Paul Patterson – Glenrock Associates: Then the Prairieville, I think it is – I’m probably messing this, up to the Zion line that got approved.

Gale E. Klappa – Chairman, President and CEO: Yeah, Pleasant Prairie to Zion.

Paul Patterson – Glenrock Associates: Could you guys give us any flavor as to what you think that might do with respect to congestion and with respect to imports or exports into Illinois?

Gale E. Klappa – Chairman, President and CEO: Sure. I will ask Allen Leverett to give you his views, since he represents us on the Board of American Transmission Company, but let me just for everybody’s sake kind of clarify what Paul is talking about. The Pleasant Prairie to Zion line is an important link to strengthen the transmission network and relieve some congestion between the very far southern chunk of the State of Wisconsin and the Illinois. It’s only about a five mile line but an important additional interconnect, Allen?

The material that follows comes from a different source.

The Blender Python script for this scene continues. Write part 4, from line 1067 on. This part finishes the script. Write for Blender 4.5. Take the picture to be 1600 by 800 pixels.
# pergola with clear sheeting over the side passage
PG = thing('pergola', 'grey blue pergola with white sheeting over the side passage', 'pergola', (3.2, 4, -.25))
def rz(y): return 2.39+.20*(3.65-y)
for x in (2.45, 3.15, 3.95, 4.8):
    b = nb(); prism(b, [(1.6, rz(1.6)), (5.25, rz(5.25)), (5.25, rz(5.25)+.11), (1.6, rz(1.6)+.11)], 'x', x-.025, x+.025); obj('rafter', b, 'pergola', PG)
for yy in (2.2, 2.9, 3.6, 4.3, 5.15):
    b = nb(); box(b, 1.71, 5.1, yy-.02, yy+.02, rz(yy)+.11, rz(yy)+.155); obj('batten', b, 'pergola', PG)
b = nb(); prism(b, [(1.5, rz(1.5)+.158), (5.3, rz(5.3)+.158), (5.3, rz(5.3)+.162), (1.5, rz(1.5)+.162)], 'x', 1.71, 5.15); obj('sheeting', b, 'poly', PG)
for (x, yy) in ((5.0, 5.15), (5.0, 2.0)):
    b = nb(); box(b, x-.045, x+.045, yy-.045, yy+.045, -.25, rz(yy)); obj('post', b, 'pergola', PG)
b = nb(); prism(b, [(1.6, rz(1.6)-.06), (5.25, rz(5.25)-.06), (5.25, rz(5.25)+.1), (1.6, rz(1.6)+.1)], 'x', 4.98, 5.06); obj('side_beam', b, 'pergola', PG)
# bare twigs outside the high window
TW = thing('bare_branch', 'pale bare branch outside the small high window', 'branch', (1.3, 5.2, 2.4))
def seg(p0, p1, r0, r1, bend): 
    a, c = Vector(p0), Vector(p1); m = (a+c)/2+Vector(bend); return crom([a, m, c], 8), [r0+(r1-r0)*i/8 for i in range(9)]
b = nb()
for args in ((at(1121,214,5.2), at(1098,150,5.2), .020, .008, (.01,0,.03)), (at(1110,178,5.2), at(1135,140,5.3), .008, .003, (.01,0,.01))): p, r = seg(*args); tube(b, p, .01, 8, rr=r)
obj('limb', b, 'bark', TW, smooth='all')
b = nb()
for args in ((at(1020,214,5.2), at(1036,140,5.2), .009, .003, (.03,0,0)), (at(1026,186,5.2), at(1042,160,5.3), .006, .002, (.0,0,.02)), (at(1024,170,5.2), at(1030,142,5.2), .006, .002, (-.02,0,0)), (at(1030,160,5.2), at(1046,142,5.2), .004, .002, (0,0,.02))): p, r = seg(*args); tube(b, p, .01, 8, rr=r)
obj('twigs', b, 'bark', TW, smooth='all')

Allen L. Leverett – EVP: Yeah, and Paul, it’s a 345 KV segment if you will. I would expect at this point that they would bring it in service in 2014, and effectively, what it will allow us to do, often we get in a situation right now where we have generation that sort of think of it’s been shut in, where you can’t – if you had no transmission constraint, you’d to be able export much more to the south. So it’ll open that up a bit and should result in some savings for our customers. It’s hard to say, Paul, because you don’t know precisely what the situation will be on the transmission system, but I could easily see savings for our customers in say $15 million to $20 million a year range from a fuel standpoint. So, no earnings, certainly no earnings impact for us, but some nice savings we hope for our customers.

Gale E. Klappa – Chairman, President and CEO: They would expect to complete both the Illinois and Wisconsin commissions and approve the construction of the line and they would expect to complete it, before the end of 2013.

Paul Patterson – Glenrock Associates: So good for customers and perhaps a little bit depressing to the power markets in Illinois all things being equal?

Gale E. Klappa – Chairman, President and CEO: They are depressed already.